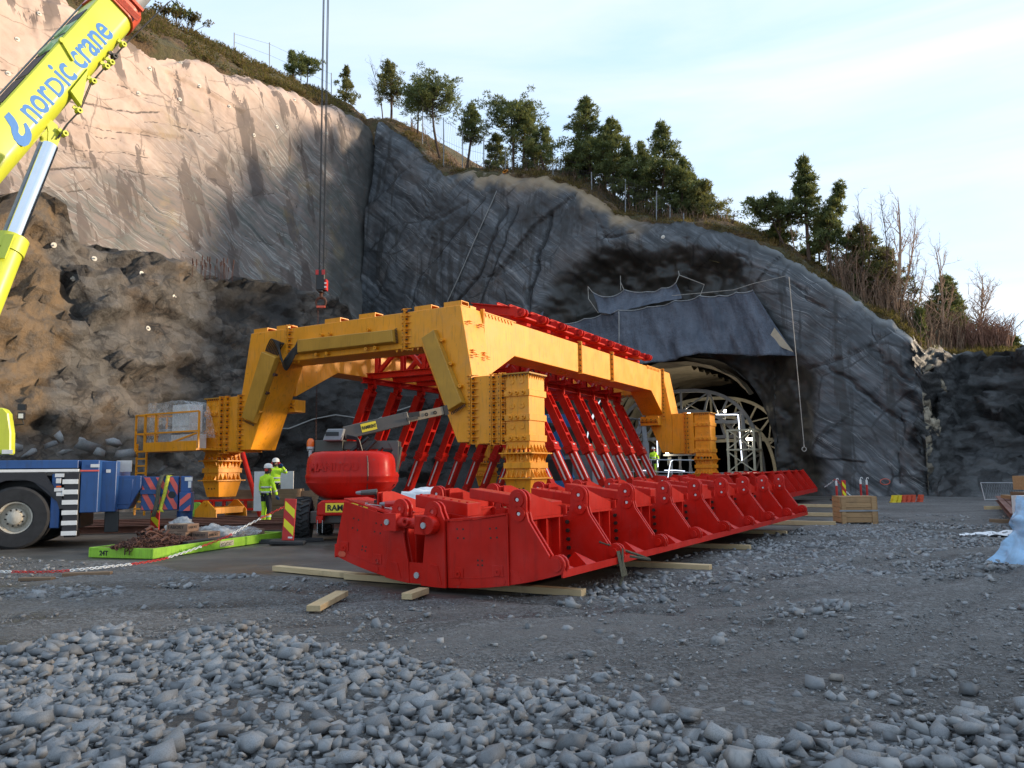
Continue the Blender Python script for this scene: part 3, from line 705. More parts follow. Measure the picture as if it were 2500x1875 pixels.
# hill above the rock: heath running back from the edge
def hb0(e): return np.where(e <= 12.1, 29.4+LEAN_R*top_r(e)+.35, np.interp(e, [12.1, 14, 17, 24, 34, 46, 62, 80], [31, 34.6, 35.2, 33.2, 29.6, 24.6, 16.6, 8]))
def hill_r(e, s):
    e = np.asarray(e, float); s = np.asarray(s, float)
    m = np.interp(e, [-34, -24, -12, 0, 8, 12, 20, 60], [.36, .38, .46, .44, .40, .36, .26, .22]); s0 = np.interp(e, [-34, -20, -5, 12], [2.6, 3, 3.4, 2.6])
    z = top_r(e)-.05+np.where(s < s0, m*s, m*s0+.04*(s-s0))
    return np.stack([e, hb0(e)+s, z], -1)
def hill_l(b, s):
    b = np.asarray(b, float); s = np.asarray(s, float)
    m = np.interp(b, [0, 8, 12, 18, 26, 34], [.75, .80, .92, .90, .78, .74]); s0 = np.interp(b, [0, 12, 18, 26, 34], [6, 6.5, 6.2, 5.5, 5.5])
    z = top_l(b)-.05+np.where(s < s0, m*s, m*s0+.06*(s-s0))
    return np.stack([-29.6+LEAN_L*top_l(b)-.35-s, b, z], -1)
def hill_meshes():
    sv = np.concatenate([np.linspace(0, 7, 40), np.linspace(7.5, 60, 24)])
    ee = np.arange(-36, 80, .3); E_ = np.repeat(ee, len(sv)); Sv = np.tile(sv, len(ee)); V = hill_r(E_, Sv)
    V[:, 2] += (.28*fbm(V*.6, 4, 501)+.10*fbm(V*2.2, 3, 502))*sstep(0, .5, Sv); V[:, 1] += .25*vnoise(V*.9, 503)*(Sv < .1); V[:, 2] -= 2.5*(Sv == 0); V[:, 1] -= .1*(Sv == 0)
    site_obj('hill', grid_mesh('hill', V, len(ee), len(sv)), M['hill'])
    bb = np.arange(-40, 40, .3); B_ = np.repeat(bb, len(sv)); Sv = np.tile(sv, len(bb)); V = hill_l(B_, Sv)
    V[:, 2] += (.45*fbm(V*.45, 4, 511)+.14*fbm(V*2.0, 3, 512))*sstep(0, .5, Sv); V[:, 2] -= 2.5*(Sv == 0)
    site_obj('hill', grid_mesh('hill_left', V, len(bb), len(sv)), M['hill'])
    # ridge out of view, added to hold the low sun off the yard
    xs = np.linspace(46, 150, 60); ys = np.linspace(-70, 52, 60); X, Y = np.meshgrid(xs, ys, indexing='ij'); X = X.ravel(); Y = Y.ravel()
    Z = 14.0*sstep(46, 64, X)+5.0*sstep(70, 150, X)-.3; P = np.stack([X, Y, Z], 1)
    Z = Z+.7*fbm(P*.1, 4, 521)*sstep(46, 58, X)
    o = mesh_obj('hill', grid_mesh('unseen_ridge', np.stack([X, Y, Z], 1), 60, 60), M['hill']); o['kind'] = 'structure'
hill_meshes()

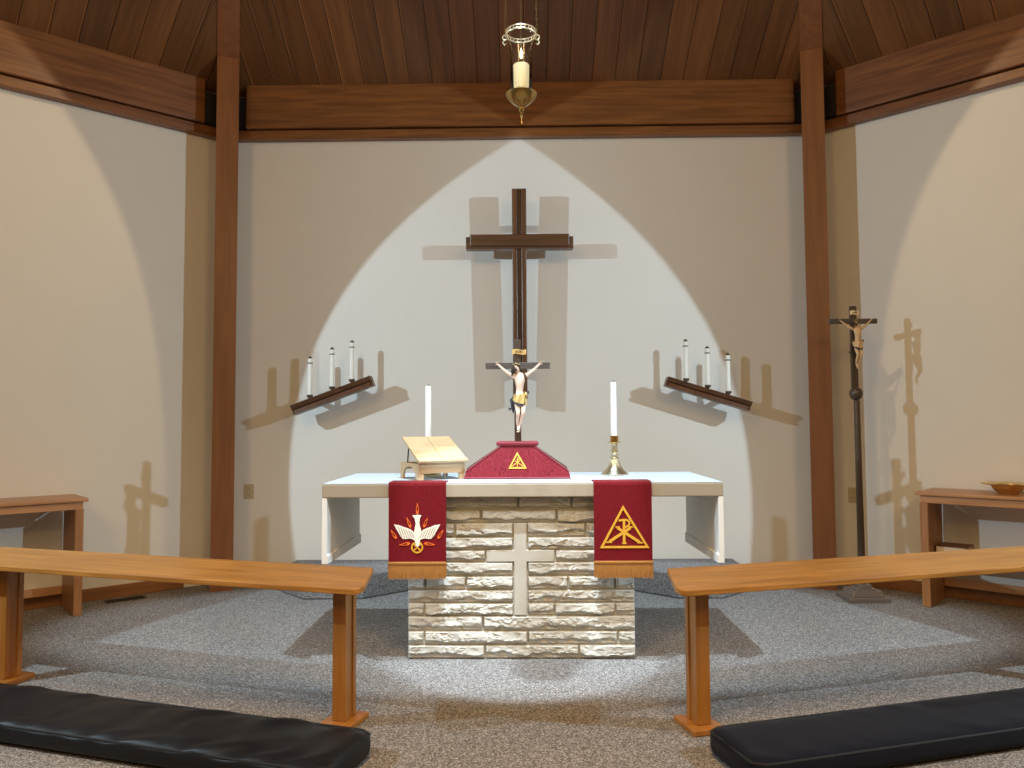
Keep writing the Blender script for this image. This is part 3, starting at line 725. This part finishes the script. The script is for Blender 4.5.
# ------------------------------------------------------------------ large wooden cross on the back wall
wx = -.026
wc = thing('wall_cross', (wx, 6.33, 1.545), 'large dark wooden cross hung on the back wall above the altar', 'cross')
def tilt(x, y, z): # the foot of the cross hangs a little nearer the wall than its head
    return V(x, y+.02-(z-1.55)*.02, z)
def tbox(x0, x1, y0, y1, z0, z1, bev=.003):
    m = MB(); m.hexa([tilt(x0,y0,z0),tilt(x1,y0,z0),tilt(x1,y1,z0),tilt(x0,y1,z0),tilt(x0,y0,z1),tilt(x1,y0,z1),tilt(x1,y1,z1),tilt(x0,y1,z1)], bev); return m
m = tbox(wx-.060, wx+.060, 6.288, 6.365, 1.545, 3.305)
m.merge(tbox(wx-.060, wx-.017, 6.264, 6.2875, 1.545, 3.296, .006).bm); m.merge(tbox(wx+.017, wx+.060, 6.264, 6.2875, 1.545, 3.296, .006).bm)
m.build('upright', M['walnutV'], wc)
part_label(tbox(wx-.0165, wx+.0165, 6.280, 6.2875, 1.55, 3.29, .001).build('groove_strip', M['walnutD'], wc), 'dark strip in the groove of the upright')
cb_ = tbox(wx-.446, wx+.450, 6.262, 6.350, 2.791, 2.893).build('crossbar', M['walnut'], wc)
tbox(wx-.412, wx+.416, 6.246, 6.2615, 2.809, 2.911, .008).build('front_board', M['walnut'], cb_)
for z in (1.75, 3.0): MB().box(wx-.03, wx+.03, 6.345, 6.5395, z, z+.06, bevel=.004).build('wall_bracket', M['walnutD'], wc)

# ------------------------------------------------------------------ candle brackets on the wall
def sconce(x0, z0, x1, z1, h, lab, cands):
    L = math.hypot(x1-x0, z1-z0); ca, sa = (x1-x0)/L, (z1-z0)/L; yc = 6.315
    t = thing('candle_bracket', ((x0+x1)/2, yc, (z0+z1)/2-h/2), lab, 'candle bracket', 'slanting candle brackets on the back wall')
    def P(a, y, c): return V(x0+a*ca-c*sa, y, z0+a*sa+c*ca)
    prof = [(yc-.052, h*.08), (yc-.060, h*.50), (yc+.045, h*.50), (yc+.055, -h*.50), (yc-.030, -h*.50), (yc-.056, -h*.42), (yc-.036, -h*.05)]
    # the long bar: undercut moulding, ends cut plumb
    m = MB(); m.prism(prof, lambda y, c: P(-.0, y, c), lambda y, c: P(L, y, c), bevel=.002); m.build('bar', M['walnut'], t)
    m = MB(); m.prism([(yc-.034, -h*.10), (yc-.050, -h*.40), (yc-.060, -h*.44), (yc-.046, -h*.06)], lambda y, c: P(.02, y, c), lambda y, c: P(L-.02, y, c)); part_label(m.build('front_moulding', M['walnutV'], t), 'lighter brown lower moulding')
    for a in (L*.28, L*.72):
        c = P(a, yc, 0); MB().box(c.x-.02, c.x+.02, yc+.056, D-.0005, c.z-.02, c.z+.02, bevel=.003).build('wall_arm', M['walnutD'], t)
    out = []
    for cxp, zb, ztp in cands:
        zl = z0+(cxp-x0)*sa/ca+h*.5/ca
        m = MB(); m.lathe([(.0, -.03), (.012, -.03), (.012, .010), (.024, .014), (.025, .034), (.021, .034), (.021, .0195), (0, .0195)], (cxp, yc, zl), 18); m.build('candle_cup', M['cupdark'], t)
        out.append((cxp, yc, zl+.0198, ztp))
    return out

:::

Write out the full set of lines verbatim, without the pictures.

Continue the Blender Python script for this scene: part 3, from line 705. More parts follow. Measure the picture as if it were 2500x1875 pixels.
# hill above the rock: heath running back from the edge
def hb0(e): return np.where(e <= 12.1, 29.4+LEAN_R*top_r(e)+.35, np.interp(e, [12.1, 14, 17, 24, 34, 46, 62, 80], [31, 34.6, 35.2, 33.2, 29.6, 24.6, 16.6, 8]))
def hill_r(e, s):
    e = np.asarray(e, float); s = np.asarray(s, float)
    m = np.interp(e, [-34, -24, -12, 0, 8, 12, 20, 60], [.36, .38, .46, .44, .40, .36, .26, .22]); s0 = np.interp(e, [-34, -20, -5, 12], [2.6, 3, 3.4, 2.6])
    z = top_r(e)-.05+np.where(s < s0, m*s, m*s0+.04*(s-s0))
    return np.stack([e, hb0(e)+s, z], -1)
def hill_l(b, s):
    b = np.asarray(b, float); s = np.asarray(s, float)
    m = np.interp(b, [0, 8, 12, 18, 26, 34], [.75, .80, .92, .90, .78, .74]); s0 = np.interp(b, [0, 12, 18, 26, 34], [6, 6.5, 6.2, 5.5, 5.5])
    z = top_l(b)-.05+np.where(s < s0, m*s, m*s0+.06*(s-s0))
    return np.stack([-29.6+LEAN_L*top_l(b)-.35-s, b, z], -1)
def hill_meshes():
    sv = np.concatenate([np.linspace(0, 7, 40), np.linspace(7.5, 60, 24)])
    ee = np.arange(-36, 80, .3); E_ = np.repeat(ee, len(sv)); Sv = np.tile(sv, len(ee)); V = hill_r(E_, Sv)
    V[:, 2] += (.28*fbm(V*.6, 4, 501)+.10*fbm(V*2.2, 3, 502))*sstep(0, .5, Sv); V[:, 1] += .25*vnoise(V*.9, 503)*(Sv < .1); V[:, 2] -= 2.5*(Sv == 0); V[:, 1] -= .1*(Sv == 0)
    site_obj('hill', grid_mesh('hill', V, len(ee), len(sv)), M['hill'])
    bb = np.arange(-40, 40, .3); B_ = np.repeat(bb, len(sv)); Sv = np.tile(sv, len(bb)); V = hill_l(B_, Sv)
    V[:, 2] += (.45*fbm(V*.45, 4, 511)+.14*fbm(V*2.0, 3, 512))*sstep(0, .5, Sv); V[:, 2] -= 2.5*(Sv == 0)
    site_obj('hill', grid_mesh('hill_left', V, len(bb), len(sv)), M['hill'])
    # ridge out of view, added to hold the low sun off the yard
    xs = np.linspace(46, 150, 60); ys = np.linspace(-70, 52, 60); X, Y = np.meshgrid(xs, ys, indexing='ij'); X = X.ravel(); Y = Y.ravel()
    Z = 14.0*sstep(46, 64, X)+5.0*sstep(70, 150, X)-.3; P = np.stack([X, Y, Z], 1)
    Z = Z+.7*fbm(P*.1, 4, 521)*sstep(46, 58, X)
    o = mesh_obj('hill', grid_mesh('unseen_ridge', np.stack([X, Y, Z], 1), 60, 60), M['hill']); o['kind'] = 'structure'
hill_meshes()

Keep writing the Blender script for this image. This is part 3, starting at line 725. This part finishes the script. The script is for Blender 4.5.
# ------------------------------------------------------------------ large wooden cross on the back wall
wx = -.026
wc = thing('wall_cross', (wx, 6.33, 1.545), 'large dark wooden cross hung on the back wall above the altar', 'cross')
def tilt(x, y, z): # the foot of the cross hangs a little nearer the wall than its head
    return V(x, y+.02-(z-1.55)*.02, z)
def tbox(x0, x1, y0, y1, z0, z1, bev=.003):
    m = MB(); m.hexa([tilt(x0,y0,z0),tilt(x1,y0,z0),tilt(x1,y1,z0),tilt(x0,y1,z0),tilt(x0,y0,z1),tilt(x1,y0,z1),tilt(x1,y1,z1),tilt(x0,y1,z1)], bev); return m
m = tbox(wx-.060, wx+.060, 6.288, 6.365, 1.545, 3.305)
m.merge(tbox(wx-.060, wx-.017, 6.264, 6.2875, 1.545, 3.296, .006).bm); m.merge(tbox(wx+.017, wx+.060, 6.264, 6.2875, 1.545, 3.296, .006).bm)
m.build('upright', M['walnutV'], wc)
part_label(tbox(wx-.0165, wx+.0165, 6.280, 6.2875, 1.55, 3.29, .001).build('groove_strip', M['walnutD'], wc), 'dark strip in the groove of the upright')
cb_ = tbox(wx-.446, wx+.450, 6.262, 6.350, 2.791, 2.893).build('crossbar', M['walnut'], wc)
tbox(wx-.412, wx+.416, 6.246, 6.2615, 2.809, 2.911, .008).build('front_board', M['walnut'], cb_)
for z in (1.75, 3.0): MB().box(wx-.03, wx+.03, 6.345, 6.5395, z, z+.06, bevel=.004).build('wall_bracket', M['walnutD'], wc)

# ------------------------------------------------------------------ candle brackets on the wall
def sconce(x0, z0, x1, z1, h, lab, cands):
    L = math.hypot(x1-x0, z1-z0); ca, sa = (x1-x0)/L, (z1-z0)/L; yc = 6.315
    t = thing('candle_bracket', ((x0+x1)/2, yc, (z0+z1)/2-h/2), lab, 'candle bracket', 'slanting candle brackets on the back wall')
    def P(a, y, c): return V(x0+a*ca-c*sa, y, z0+a*sa+c*ca)
    prof = [(yc-.052, h*.08), (yc-.060, h*.50), (yc+.045, h*.50), (yc+.055, -h*.50), (yc-.030, -h*.50), (yc-.056, -h*.42), (yc-.036, -h*.05)]
    # the long bar: undercut moulding, ends cut plumb
    m = MB(); m.prism(prof, lambda y, c: P(-.0, y, c), lambda y, c: P(L, y, c), bevel=.002); m.build('bar', M['walnut'], t)
    m = MB(); m.prism([(yc-.034, -h*.10), (yc-.050, -h*.40), (yc-.060, -h*.44), (yc-.046, -h*.06)], lambda y, c: P(.02, y, c), lambda y, c: P(L-.02, y, c)); part_label(m.build('front_moulding', M['walnutV'], t), 'lighter brown lower moulding')
    for a in (L*.28, L*.72):
        c = P(a, yc, 0); MB().box(c.x-.02, c.x+.02, yc+.056, D-.0005, c.z-.02, c.z+.02, bevel=.003).build('wall_arm', M['walnutD'], t)
    out = []
    for cxp, zb, ztp in cands:
        zl = z0+(cxp-x0)*sa/ca+h*.5/ca
        m = MB(); m.lathe([(.0, -.03), (.012, -.03), (.012, .010), (.024, .014), (.025, .034), (.021, .034), (.021, .0195), (0, .0195)], (cxp, yc, zl), 18); m.build('candle_cup', M['cupdark'], t)
        out.append((cxp, yc, zl+.0198, ztp))
    return out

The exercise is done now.